Seen at the beginning of the month in the USA movie “Louis L’Amour’s The Diamond of Jeru,” and currently as the love interest of new cast regular Jeri Ryan on Fox’s “Boston Public,” Zane returns on Sunday in the TBS Superstation movie and series pilot “Invincible.”

From the production companies of martial-arts star Jet Li (“The One”) and actor-producer-director Mel Gibson, “Invincible” is directed by Jefery Levy (“Drive,” “Inside Monkey Zetterland,” “Dark Angel,” “Roswell”) from a screenplay he co-wrote with Michael Brandt and Derek Haas.

Zane plays Os, a mystical leader who pulls together four modern-day warriors to battle the evil Shadowmen, “dark angels” who have found a way to escape their imprisonment on Earth by destroying the world.

Os is a former Shadowman who has seen the light and gathered warriors representing the four elements – Air (Stacy Oversier, “The Guardian”), Fire (Tory Kittles, “Tigerland”), Water (Byron Mann, “The Corrupter”) and Metal (Dominic Purcell, “Mission: Impossible 2”) – to prevent the Shadowmen from getting their hands on the remaining half of an ancient and dangerous artifact.

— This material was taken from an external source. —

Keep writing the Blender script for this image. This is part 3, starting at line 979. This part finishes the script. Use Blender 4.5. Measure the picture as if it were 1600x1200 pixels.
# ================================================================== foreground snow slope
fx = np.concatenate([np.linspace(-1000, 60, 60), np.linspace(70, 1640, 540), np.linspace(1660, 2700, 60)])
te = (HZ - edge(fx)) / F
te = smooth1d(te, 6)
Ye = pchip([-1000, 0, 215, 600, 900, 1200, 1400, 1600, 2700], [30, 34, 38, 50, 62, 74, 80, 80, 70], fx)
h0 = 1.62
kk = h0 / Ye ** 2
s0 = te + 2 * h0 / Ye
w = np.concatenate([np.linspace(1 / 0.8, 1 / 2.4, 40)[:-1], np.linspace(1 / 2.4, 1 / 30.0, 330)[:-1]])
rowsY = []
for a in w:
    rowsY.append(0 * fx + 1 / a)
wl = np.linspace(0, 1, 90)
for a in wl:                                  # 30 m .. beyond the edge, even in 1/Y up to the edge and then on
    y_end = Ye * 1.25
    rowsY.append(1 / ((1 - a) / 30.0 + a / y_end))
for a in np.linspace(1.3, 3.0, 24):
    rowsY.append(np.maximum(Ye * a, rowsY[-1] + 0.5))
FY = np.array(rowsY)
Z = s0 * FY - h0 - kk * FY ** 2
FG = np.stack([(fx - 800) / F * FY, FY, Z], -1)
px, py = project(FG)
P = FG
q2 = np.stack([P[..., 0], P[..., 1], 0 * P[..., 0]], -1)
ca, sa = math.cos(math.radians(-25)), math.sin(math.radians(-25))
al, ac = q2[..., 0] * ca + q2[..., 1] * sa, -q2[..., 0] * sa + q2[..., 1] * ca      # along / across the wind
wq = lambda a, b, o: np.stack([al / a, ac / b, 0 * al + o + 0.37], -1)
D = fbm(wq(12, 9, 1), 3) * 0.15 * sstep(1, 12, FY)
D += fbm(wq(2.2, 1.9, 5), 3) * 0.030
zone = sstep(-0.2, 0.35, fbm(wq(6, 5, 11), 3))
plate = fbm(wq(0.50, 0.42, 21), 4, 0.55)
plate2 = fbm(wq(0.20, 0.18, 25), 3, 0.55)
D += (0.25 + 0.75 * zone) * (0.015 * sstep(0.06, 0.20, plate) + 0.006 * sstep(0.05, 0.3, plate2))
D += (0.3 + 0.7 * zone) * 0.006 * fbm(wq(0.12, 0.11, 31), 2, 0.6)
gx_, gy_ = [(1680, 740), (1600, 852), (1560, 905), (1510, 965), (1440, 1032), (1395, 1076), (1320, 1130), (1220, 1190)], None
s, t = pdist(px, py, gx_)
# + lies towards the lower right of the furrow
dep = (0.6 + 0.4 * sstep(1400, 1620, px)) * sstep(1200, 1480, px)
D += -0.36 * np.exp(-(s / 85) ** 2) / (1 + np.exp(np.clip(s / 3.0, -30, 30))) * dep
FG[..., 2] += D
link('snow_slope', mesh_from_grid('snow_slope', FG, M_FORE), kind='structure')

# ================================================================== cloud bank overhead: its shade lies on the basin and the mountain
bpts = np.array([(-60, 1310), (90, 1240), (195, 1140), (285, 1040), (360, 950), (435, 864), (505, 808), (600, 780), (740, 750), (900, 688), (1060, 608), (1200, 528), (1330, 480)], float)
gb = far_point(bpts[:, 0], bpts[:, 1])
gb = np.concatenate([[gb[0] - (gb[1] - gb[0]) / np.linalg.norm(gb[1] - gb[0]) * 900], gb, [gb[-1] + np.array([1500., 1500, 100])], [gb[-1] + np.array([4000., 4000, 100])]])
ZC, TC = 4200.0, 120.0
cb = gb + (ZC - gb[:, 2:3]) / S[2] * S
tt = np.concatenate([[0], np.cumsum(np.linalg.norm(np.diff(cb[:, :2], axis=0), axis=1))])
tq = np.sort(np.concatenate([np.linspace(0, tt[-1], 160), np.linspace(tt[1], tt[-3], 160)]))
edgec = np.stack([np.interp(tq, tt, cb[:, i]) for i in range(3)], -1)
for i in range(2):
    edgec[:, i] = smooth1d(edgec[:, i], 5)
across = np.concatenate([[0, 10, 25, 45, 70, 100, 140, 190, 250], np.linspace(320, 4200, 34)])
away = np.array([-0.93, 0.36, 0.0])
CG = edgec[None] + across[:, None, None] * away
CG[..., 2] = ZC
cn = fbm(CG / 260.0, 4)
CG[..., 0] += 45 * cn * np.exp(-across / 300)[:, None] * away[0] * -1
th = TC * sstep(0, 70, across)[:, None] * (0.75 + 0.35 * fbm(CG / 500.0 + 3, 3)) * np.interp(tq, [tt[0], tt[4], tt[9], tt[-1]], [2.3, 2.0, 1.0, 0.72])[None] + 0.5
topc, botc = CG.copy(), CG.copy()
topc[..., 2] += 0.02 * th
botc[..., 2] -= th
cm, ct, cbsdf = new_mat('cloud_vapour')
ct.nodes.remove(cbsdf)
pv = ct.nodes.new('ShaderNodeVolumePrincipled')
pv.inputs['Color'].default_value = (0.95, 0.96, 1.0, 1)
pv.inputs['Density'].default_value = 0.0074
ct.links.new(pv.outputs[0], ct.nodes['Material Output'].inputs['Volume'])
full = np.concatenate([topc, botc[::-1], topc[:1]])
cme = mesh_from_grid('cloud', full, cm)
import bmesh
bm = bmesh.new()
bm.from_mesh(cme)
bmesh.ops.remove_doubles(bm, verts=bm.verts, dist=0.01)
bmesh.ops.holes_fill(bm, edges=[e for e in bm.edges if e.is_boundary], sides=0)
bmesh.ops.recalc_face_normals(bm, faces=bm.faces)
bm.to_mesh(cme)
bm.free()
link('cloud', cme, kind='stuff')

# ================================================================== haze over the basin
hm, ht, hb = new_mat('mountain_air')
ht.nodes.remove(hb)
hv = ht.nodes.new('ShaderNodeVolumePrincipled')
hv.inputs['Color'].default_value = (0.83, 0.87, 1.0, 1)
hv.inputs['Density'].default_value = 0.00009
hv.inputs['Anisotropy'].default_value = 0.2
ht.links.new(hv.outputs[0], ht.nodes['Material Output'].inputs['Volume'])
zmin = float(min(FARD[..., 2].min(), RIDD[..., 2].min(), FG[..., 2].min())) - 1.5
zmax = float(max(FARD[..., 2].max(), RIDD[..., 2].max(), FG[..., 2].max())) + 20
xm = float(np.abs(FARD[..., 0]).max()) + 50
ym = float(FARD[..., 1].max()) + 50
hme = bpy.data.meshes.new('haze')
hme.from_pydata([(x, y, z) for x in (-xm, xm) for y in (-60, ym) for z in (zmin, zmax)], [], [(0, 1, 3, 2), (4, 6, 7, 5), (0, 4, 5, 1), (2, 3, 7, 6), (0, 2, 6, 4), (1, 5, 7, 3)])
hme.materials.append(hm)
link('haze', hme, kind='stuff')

Tony Ching (“The Heroic Trio,” “A Chinese Ghost Story,” “The Duel”) is the action unit director for “Invincible,” overseeing and choreographing the martial-arts sequences. He also put the cast through a rigorous, and sometimes painful, training camp.

“I’ve never done any martial arts,” says Kittles. “We had a training session with Tony Ching. It’s kind of humbling, because he and his team have been doing this for 20 years. You come in as an actor, thinking you can do just about anything, but then you see them and see what they can do, and you realize, without training, your body just doesn’t move that way. But when one of those guys comes up to you and says you did a good job, that is the ultimate gratification.

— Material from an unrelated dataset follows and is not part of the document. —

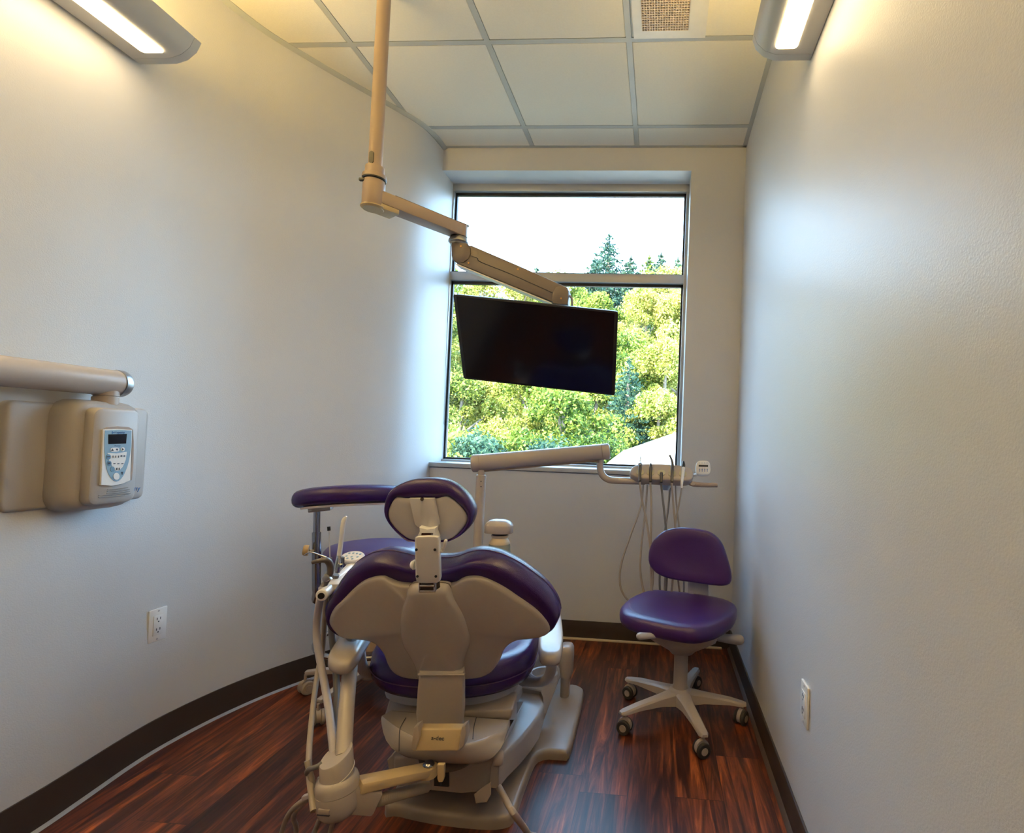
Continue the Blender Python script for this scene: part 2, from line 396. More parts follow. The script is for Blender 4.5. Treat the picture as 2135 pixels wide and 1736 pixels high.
# ------------------------------------------------------------------ window
GX0 = -1.33; fd = .06; fy = YG+fd/2
wn = bpy.data.objects.new('window_1', None); COL.objects.link(wn); wn.location = ((GX0+WX1)/2, YG, WZ0); LOC[wn] = V(wn.location); wn['kind'] = 'structure'
zt0 = A(1300, 399, YG).z; zm1 = A(1430, 573, YG).z; zm0 = A(1430, 591, YG).z; zb = A(1100, 962, YG).z-.005
xr0 = A(1423, 640, YG).x; xl = A(935.5, 640, YG).x
m = MB()
m.box(((GX0+WX1)/2, fy, (zt0+WZ1+.01)/2), (WX1-GX0+.06, fd+.003, WZ1+.01-zt0), .002)
m.box(((xr0+WX1+.02)/2, fy, (WZ0+WZ1)/2), (WX1+.02-xr0, fd, WZ1-WZ0+.04), .002)
m.box(((GX0-.05+xl)/2, fy, (WZ0+WZ1)/2), (xl-GX0+.05, fd, WZ1-WZ0+.03), .002)
m.box(((GX0+WX1)/2, fy, (zm0+zm1)/2), (WX1-GX0, fd-.002, zm1-zm0), .002)
m.box(((GX0+WX1)/2, fy, (WZ0-.03+zb)/2), (WX1-GX0+.05, fd+.004, zb-WZ0+.03), .002)
struct(m.build('window_frame', frame_m, wn))
def gask(z0, z1):
    m = MB(); g = .011; y = YG+fd*.62
    m.box(((xl+xr0)/2, y, z1-g*.8), (xr0-xl, .02, g*1.6)); m.box(((xl+xr0)/2, y, z0+g/2), (xr0-xl, .02, g))
    m.box((xl+g/2, y, (z0+z1)/2), (g, .02, z1-z0)); m.box((xr0-g/2, y, (z0+z1)/2), (g, .02, z1-z0))
    return m
for z0, z1 in ((zb, zm0), (zm1, zt0)):
    struct(gask(z0, z1).build('window_gasket', gasket, wn))
    m = MB(); m.box(((xl+xr0)/2, YG+fd*.66, (z0+z1)/2), (xr0-xl+.006, .006, z1-z0+.006)); struct(m.build('window_pane', glass_m, wn))
m = MB(); m.box(((-1.34+WX1)/2, (YB-.012+3.13)/2, WZ0-.013), (WX1+1.33, 3.13-YB+.012, .026), .004); struct(m.build('trim_2', mat('sill_laminate', (.42, .43, .44), .35, var=.03)))

# ------------------------------------------------------------------ ceiling air vent
vx0, vx1, vy1 = -.168, .128, 2.134; vy0 = vy1-.60; vf = .040
vent = thing('air_vent', ((vx0+vx1)/2, (vy0+vy1)/2, CZ), 'pale metal ceiling vent with an egg-crate grille between the ceiling tiles', 'vent')
m = MB()
for c, s_ in ((((vx0+vx1)/2, vy1-vf/2), (vx1-vx0, vf)), (((vx0+vx1)/2, vy0+vf/2), (vx1-vx0, vf)), ((vx0+vf*.45, (vy0+vy1)/2), (vf*.9, vy1-vy0-2*vf)), ((vx1-vf*.9, (vy0+vy1)/2), (vf*1.8, vy1-vy0-2*vf))):
    m.box((c[0], c[1], CZ-.006), (s_[0], s_[1], .012))
m.build('frame', mat('vent_frame', (.60, .58, .54), .4), vent, smooth=False)
m = MB(); m.box(((vx0+vx1)/2, (vy0+vy1)/2, CZ-.0028), (vx1-vx0-.01, vy1-vy0-.01, .001)); m.build('duct_shade', mat('shade_black', (.006, .004, .004), .8), vent, smooth=False)  # black sheet paints the shade of the duct behind the grille
m = MB(); gx0, gx1 = vx0+vf*.9, vx1-vf*1.8
for i in range(19): m.box((gx0+(gx1-gx0)*i/18, (vy0+vy1)/2, CZ-.008), (.0026, vy1-vy0-vf*2, .008))
ny = 44
for i in range(ny+1): m.box(((gx0+gx1)/2, vy0+vf+(vy1-vy0-2*vf)*i/ny, CZ-.0085), (gx1-gx0, .0030, .0065))
m.build('grille', mat('vent_grille', (.58, .49, .40), .45), vent, smooth=False)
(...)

“The training for the movie was basically two weeks of hell. It was seven hours a day of martial arts, then a hour or so each day of weight training and cardio. They stretch us out, putting us in all kinds of positions. I was feeling things I had never felt before. By the end, it felt like two years.”

Mann, who grew up in Hong Kong, had spent his life watching martial-arts movies and had training from previous roles, but he still found Ching’s direction challenging. “Tony’s looking for beauty in the movement, because he’s used to beauty and movement from such martial artists as Jackie Chan and Bruce Lee.

“So if he thinks our kicks are not powerful enough, he says, ‘More power.’ And we instantly understand what he means. We need to move harder or snap faster.”

While “Invincible” boasts state-of-art action and dazzling wire work, Zane insists that’s not what it’s really about. “We used the most current and attractive genre,” he says, ” to ply some beautiful, spiritual, speculative dialogues and simple truths. I’ve come to discover, of late, that that’s become the forte – very soft subversion, without letting anyone know it.

“Slide it in there under one premise, using the aesthetic of wire work and great martial arts, photographed beautifully, but talk about fighting with love and compassion, not fighting anger with anger, pulling on ancient Japanese texts on strategy with modern spiritual self-help information.”